Once you’ve separated the flange and the toilet, it’s time to do some cleaning. You should get rid of all the excess wax on the flange. Use a putty knife to do so. Be careful where you put the removed wax! The best option would be to discard it on some old cloth or a newspaper you no longer need. The wax is very sticky, and it can make a huge mess if you just leave it on the floor.

Use another cloth you can live without to clean any remaining wax that the putty knife cannot clean. You can use it to clean the bottom of the toilet bowl, as well, since this part also tends to be dirty.


Step 3

Next, unscrew the flange from the pipe that connects everything with the sewers. Look at the screws you’ve removed. If they’re in a good condition, you can save them for later. If not, you might need to find replacement ones.

Depending on how old your toilet bowl is, unscrewing everything might be more challenging than you imagine it to be. You might even have to use a hammer or a chisel to remove some corroded bolts. If you find some really stubborn screws, cut them into pieces using a Dremel tool.

Remember to clean the area from the debris.

There are several types of materials the flange could be made of, and some leftover pieces might be sharp. You should always do your best to clean everything up.


Step 4

Now it’s time to look for the right flange for you. There are several types of toilet flanges, and you should pick the same one. The easiest option would be to take the old toilet flange, put it inside a plastic bag, then take it to the hardware store. Chances are the workers there will know which flange is the right one for your toilet.

You can also take a picture of the flange instead of bringing the flange itself. Just make sure the picture is clear and that every detail is visible, as this can help the workers identify the model and the size.

Another option is to measure the diameter of the pipe so you can pick the right size. Still, this can be tricky, as not all toilet flange models are the same, so you are still risking making the wrong choice.


Step 5


Once you’ve removed the damaged flange, it’s time to replace it with a new one. A good choice would be a tapered flange. You can easily attach this flange by inserting it into the drain, then twisting it.

Tapered flanges come with a rubber seal on the flange, which will secure the new flange in place.

Once again, it’s important to note that not all pipe and floor materials work the same. Sometimes, even though you, for example, know how to install a toilet flange on wood floor, this isn’t enough to help you install it on concrete. Still, a tapered flange should work well on most surfaces.

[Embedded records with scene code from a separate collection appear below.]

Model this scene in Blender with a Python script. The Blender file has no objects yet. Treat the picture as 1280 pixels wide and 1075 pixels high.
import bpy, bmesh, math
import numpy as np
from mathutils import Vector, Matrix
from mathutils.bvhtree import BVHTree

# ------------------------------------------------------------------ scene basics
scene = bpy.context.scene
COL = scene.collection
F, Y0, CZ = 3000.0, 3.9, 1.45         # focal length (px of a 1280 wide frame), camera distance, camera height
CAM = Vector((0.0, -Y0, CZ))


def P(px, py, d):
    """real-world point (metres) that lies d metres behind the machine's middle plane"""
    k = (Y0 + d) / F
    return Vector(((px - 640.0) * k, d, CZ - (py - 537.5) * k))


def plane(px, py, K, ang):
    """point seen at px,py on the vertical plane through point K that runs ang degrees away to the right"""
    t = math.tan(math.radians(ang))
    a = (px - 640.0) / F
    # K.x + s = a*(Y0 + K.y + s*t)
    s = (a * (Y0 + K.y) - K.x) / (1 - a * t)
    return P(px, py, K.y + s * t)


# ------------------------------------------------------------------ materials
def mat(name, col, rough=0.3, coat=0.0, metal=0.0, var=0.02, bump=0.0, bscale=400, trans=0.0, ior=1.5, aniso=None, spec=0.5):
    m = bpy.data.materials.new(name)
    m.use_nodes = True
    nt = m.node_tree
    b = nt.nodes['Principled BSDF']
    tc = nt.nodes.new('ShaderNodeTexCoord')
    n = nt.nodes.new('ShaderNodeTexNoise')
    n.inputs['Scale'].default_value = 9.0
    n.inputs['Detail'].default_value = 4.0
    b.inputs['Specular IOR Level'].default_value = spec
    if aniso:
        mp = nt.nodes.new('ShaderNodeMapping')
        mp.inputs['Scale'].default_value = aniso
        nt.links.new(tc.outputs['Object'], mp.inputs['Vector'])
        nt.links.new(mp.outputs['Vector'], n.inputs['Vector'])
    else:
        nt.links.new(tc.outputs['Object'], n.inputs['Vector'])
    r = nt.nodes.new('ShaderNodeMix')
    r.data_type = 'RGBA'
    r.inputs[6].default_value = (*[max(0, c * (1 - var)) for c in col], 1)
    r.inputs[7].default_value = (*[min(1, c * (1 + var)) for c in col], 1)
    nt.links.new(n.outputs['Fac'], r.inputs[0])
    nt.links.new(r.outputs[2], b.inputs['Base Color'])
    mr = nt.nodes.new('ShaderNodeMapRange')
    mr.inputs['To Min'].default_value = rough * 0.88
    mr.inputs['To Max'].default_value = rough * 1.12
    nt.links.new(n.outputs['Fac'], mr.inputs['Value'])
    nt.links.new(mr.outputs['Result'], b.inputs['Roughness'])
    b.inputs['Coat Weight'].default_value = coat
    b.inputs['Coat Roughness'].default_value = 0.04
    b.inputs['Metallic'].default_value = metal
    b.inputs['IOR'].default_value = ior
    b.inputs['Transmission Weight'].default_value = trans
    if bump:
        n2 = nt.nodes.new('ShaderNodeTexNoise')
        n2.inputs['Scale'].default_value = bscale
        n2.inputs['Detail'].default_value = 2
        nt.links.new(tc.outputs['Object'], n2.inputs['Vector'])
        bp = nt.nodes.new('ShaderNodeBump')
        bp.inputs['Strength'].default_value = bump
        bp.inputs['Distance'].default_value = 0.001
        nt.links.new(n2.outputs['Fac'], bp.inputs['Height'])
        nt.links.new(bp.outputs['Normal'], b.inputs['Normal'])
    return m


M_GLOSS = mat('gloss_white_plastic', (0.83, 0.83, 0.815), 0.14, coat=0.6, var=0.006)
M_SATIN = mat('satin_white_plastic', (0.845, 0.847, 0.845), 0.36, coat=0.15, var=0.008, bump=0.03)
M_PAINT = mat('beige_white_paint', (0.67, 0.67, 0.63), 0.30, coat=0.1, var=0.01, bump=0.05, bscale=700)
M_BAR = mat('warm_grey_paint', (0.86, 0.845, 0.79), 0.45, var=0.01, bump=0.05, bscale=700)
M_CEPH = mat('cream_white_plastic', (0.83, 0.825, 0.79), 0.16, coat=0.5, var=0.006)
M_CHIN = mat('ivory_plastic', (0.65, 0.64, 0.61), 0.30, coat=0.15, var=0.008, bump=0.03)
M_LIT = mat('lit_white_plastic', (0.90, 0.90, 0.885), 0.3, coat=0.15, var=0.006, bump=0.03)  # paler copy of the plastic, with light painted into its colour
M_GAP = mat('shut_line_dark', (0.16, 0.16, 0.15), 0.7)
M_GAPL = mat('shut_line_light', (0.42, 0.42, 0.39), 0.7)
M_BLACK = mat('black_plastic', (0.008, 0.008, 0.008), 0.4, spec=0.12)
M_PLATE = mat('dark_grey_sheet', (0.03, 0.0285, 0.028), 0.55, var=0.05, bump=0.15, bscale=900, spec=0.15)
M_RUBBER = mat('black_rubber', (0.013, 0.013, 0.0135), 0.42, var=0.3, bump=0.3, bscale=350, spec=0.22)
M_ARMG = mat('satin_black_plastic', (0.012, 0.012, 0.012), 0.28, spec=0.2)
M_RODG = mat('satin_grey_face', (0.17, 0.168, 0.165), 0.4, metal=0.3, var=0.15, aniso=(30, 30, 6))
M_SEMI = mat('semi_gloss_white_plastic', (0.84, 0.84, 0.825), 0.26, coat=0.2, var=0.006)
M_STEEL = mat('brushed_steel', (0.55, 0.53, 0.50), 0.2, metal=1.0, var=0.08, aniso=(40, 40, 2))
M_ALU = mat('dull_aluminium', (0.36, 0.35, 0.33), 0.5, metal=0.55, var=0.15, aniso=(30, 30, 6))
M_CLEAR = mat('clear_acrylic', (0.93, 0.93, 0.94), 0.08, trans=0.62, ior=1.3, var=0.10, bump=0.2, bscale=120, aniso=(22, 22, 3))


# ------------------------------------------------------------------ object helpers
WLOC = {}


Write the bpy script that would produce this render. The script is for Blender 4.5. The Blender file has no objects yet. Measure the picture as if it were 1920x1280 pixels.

Tips On Removing the Toilet Flange                                     


Keep in mind that there are still ways this process can go wrong. [1] Here are a few tips that can help you get the job done, sometimes even without removing the toilet flange itself:

  • To remove a flange from a PVC pipe, you might need to cut the pipe using the pipe cutter. This can demand a longer process and more work, so consider giving a professional a call.
  • Sometimes, the flange might have broken pieces. This can be fixed with a spanner flange. To do so, take the spanner flange and place it under the damaged one. Then, screw it quickly and as tight as possible. This will help you stabilize the existing flange.
  • On certain occasions, you might only need to replace the collar. To do so, you’ll need a toilet flange repair ring. This item is designed to fit the flange collar. It’s made of very thin metal, and it will prevent leaks from the toilet.
  • When removing severely damaged flange collars, use the old hammer and a chisel. These are the only tools you’ll likely need.

The Bottom Line

Not all people can brag about excelling in handiness skills. Fortunately, you don’t really need to in order to complete this simple task.

It isn’t difficult to learn how to remove toilet flange on your own, and it can save you hundreds of bucks. While we’re not against calling a professional, especially if you really doubt in your capabilities, it can help you if you try to complete this on your own.

We hope this guide has helped you learn something new, and that you’ve successfully managed to repair your broken toilet flange.